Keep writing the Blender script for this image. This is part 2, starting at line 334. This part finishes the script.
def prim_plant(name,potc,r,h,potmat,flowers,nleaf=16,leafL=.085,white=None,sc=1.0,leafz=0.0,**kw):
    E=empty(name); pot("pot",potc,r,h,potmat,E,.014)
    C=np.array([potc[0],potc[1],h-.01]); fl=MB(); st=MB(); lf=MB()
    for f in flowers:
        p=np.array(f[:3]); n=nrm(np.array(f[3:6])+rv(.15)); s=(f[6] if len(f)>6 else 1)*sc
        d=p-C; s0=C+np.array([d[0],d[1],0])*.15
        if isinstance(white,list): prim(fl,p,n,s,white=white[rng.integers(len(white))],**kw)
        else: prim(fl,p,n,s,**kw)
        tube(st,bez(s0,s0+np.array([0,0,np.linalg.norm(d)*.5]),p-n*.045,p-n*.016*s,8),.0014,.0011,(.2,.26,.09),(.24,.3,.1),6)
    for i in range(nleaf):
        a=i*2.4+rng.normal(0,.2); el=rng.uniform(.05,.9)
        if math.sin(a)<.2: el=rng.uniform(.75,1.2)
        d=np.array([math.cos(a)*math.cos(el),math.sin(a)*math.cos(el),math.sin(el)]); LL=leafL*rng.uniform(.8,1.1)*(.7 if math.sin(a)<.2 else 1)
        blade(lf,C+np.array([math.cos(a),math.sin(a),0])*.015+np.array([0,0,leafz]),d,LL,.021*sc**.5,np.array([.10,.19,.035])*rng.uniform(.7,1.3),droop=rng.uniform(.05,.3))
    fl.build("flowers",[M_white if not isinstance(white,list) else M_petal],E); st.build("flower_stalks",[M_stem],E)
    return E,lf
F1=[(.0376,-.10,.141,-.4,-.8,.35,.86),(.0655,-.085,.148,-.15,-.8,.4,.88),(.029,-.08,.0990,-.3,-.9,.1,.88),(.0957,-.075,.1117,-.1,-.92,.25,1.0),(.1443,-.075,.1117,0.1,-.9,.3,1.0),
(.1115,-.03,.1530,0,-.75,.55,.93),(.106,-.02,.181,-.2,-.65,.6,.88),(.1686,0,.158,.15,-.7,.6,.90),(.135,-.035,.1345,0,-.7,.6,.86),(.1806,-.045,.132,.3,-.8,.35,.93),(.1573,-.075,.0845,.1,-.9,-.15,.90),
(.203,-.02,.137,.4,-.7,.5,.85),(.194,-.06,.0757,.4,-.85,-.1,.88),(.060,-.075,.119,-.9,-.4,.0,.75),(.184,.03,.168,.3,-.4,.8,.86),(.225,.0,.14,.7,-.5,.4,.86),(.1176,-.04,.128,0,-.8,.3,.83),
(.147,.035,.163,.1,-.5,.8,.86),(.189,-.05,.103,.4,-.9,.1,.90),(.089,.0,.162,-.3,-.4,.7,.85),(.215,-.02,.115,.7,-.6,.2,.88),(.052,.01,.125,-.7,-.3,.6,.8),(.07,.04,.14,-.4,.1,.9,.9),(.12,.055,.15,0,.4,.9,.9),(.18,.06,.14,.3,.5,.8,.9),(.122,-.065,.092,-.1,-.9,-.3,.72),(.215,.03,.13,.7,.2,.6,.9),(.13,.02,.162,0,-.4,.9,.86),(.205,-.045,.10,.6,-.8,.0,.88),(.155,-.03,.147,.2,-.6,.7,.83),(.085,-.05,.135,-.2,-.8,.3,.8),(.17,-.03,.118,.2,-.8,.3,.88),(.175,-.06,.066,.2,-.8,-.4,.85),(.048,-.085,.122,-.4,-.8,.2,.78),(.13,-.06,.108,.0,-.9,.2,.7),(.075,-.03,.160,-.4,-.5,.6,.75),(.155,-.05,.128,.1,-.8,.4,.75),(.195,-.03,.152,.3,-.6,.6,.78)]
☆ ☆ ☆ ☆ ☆
● **Directions for this task**: Repeat the material above exactly.

● **Final result**:
Keep writing the Blender script for this image. This is part 2, starting at line 334. This part finishes the script.
def prim_plant(name,potc,r,h,potmat,flowers,nleaf=16,leafL=.085,white=None,sc=1.0,leafz=0.0,**kw):
    E=empty(name); pot("pot",potc,r,h,potmat,E,.014)
    C=np.array([potc[0],potc[1],h-.01]); fl=MB(); st=MB(); lf=MB()
    for f in flowers:
        p=np.array(f[:3]); n=nrm(np.array(f[3:6])+rv(.15)); s=(f[6] if len(f)>6 else 1)*sc
        d=p-C; s0=C+np.array([d[0],d[1],0])*.15
        if isinstance(white,list): prim(fl,p,n,s,white=white[rng.integers(len(white))],**kw)
        else: prim(fl,p,n,s,**kw)
        tube(st,bez(s0,s0+np.array([0,0,np.linalg.norm(d)*.5]),p-n*.045,p-n*.016*s,8),.0014,.0011,(.2,.26,.09),(.24,.3,.1),6)
    for i in range(nleaf):
        a=i*2.4+rng.normal(0,.2); el=rng.uniform(.05,.9)
        if math.sin(a)<.2: el=rng.uniform(.75,1.2)
        d=np.array([math.cos(a)*math.cos(el),math.sin(a)*math.cos(el),math.sin(el)]); LL=leafL*rng.uniform(.8,1.1)*(.7 if math.sin(a)<.2 else 1)
        blade(lf,C+np.array([math.cos(a),math.sin(a),0])*.015+np.array([0,0,leafz]),d,LL,.021*sc**.5,np.array([.10,.19,.035])*rng.uniform(.7,1.3),droop=rng.uniform(.05,.3))
    fl.build("flowers",[M_white if not isinstance(white,list) else M_petal],E); st.build("flower_stalks",[M_stem],E)
    return E,lf
F1=[(.0376,-.10,.141,-.4,-.8,.35,.86),(.0655,-.085,.148,-.15,-.8,.4,.88),(.029,-.08,.0990,-.3,-.9,.1,.88),(.0957,-.075,.1117,-.1,-.92,.25,1.0),(.1443,-.075,.1117,0.1,-.9,.3,1.0),
(.1115,-.03,.1530,0,-.75,.55,.93),(.106,-.02,.181,-.2,-.65,.6,.88),(.1686,0,.158,.15,-.7,.6,.90),(.135,-.035,.1345,0,-.7,.6,.86),(.1806,-.045,.132,.3,-.8,.35,.93),(.1573,-.075,.0845,.1,-.9,-.15,.90),
(.203,-.02,.137,.4,-.7,.5,.85),(.194,-.06,.0757,.4,-.85,-.1,.88),(.060,-.075,.119,-.9,-.4,.0,.75),(.184,.03,.168,.3,-.4,.8,.86),(.225,.0,.14,.7,-.5,.4,.86),(.1176,-.04,.128,0,-.8,.3,.83),
(.147,.035,.163,.1,-.5,.8,.86),(.189,-.05,.103,.4,-.9,.1,.90),(.089,.0,.162,-.3,-.4,.7,.85),(.215,-.02,.115,.7,-.6,.2,.88),(.052,.01,.125,-.7,-.3,.6,.8),(.07,.04,.14,-.4,.1,.9,.9),(.12,.055,.15,0,.4,.9,.9),(.18,.06,.14,.3,.5,.8,.9),(.122,-.065,.092,-.1,-.9,-.3,.72),(.215,.03,.13,.7,.2,.6,.9),(.13,.02,.162,0,-.4,.9,.86),(.205,-.045,.10,.6,-.8,.0,.88),(.155,-.03,.147,.2,-.6,.7,.83),(.085,-.05,.135,-.2,-.8,.3,.8),(.17,-.03,.118,.2,-.8,.3,.88),(.175,-.06,.066,.2,-.8,-.4,.85),(.048,-.085,.122,-.4,-.8,.2,.78),(.13,-.06,.108,.0,-.9,.2,.7),(.075,-.03,.160,-.4,-.5,.6,.75),(.155,-.05,.128,.1,-.8,.4,.75),(.195,-.03,.152,.3,-.6,.6,.78)]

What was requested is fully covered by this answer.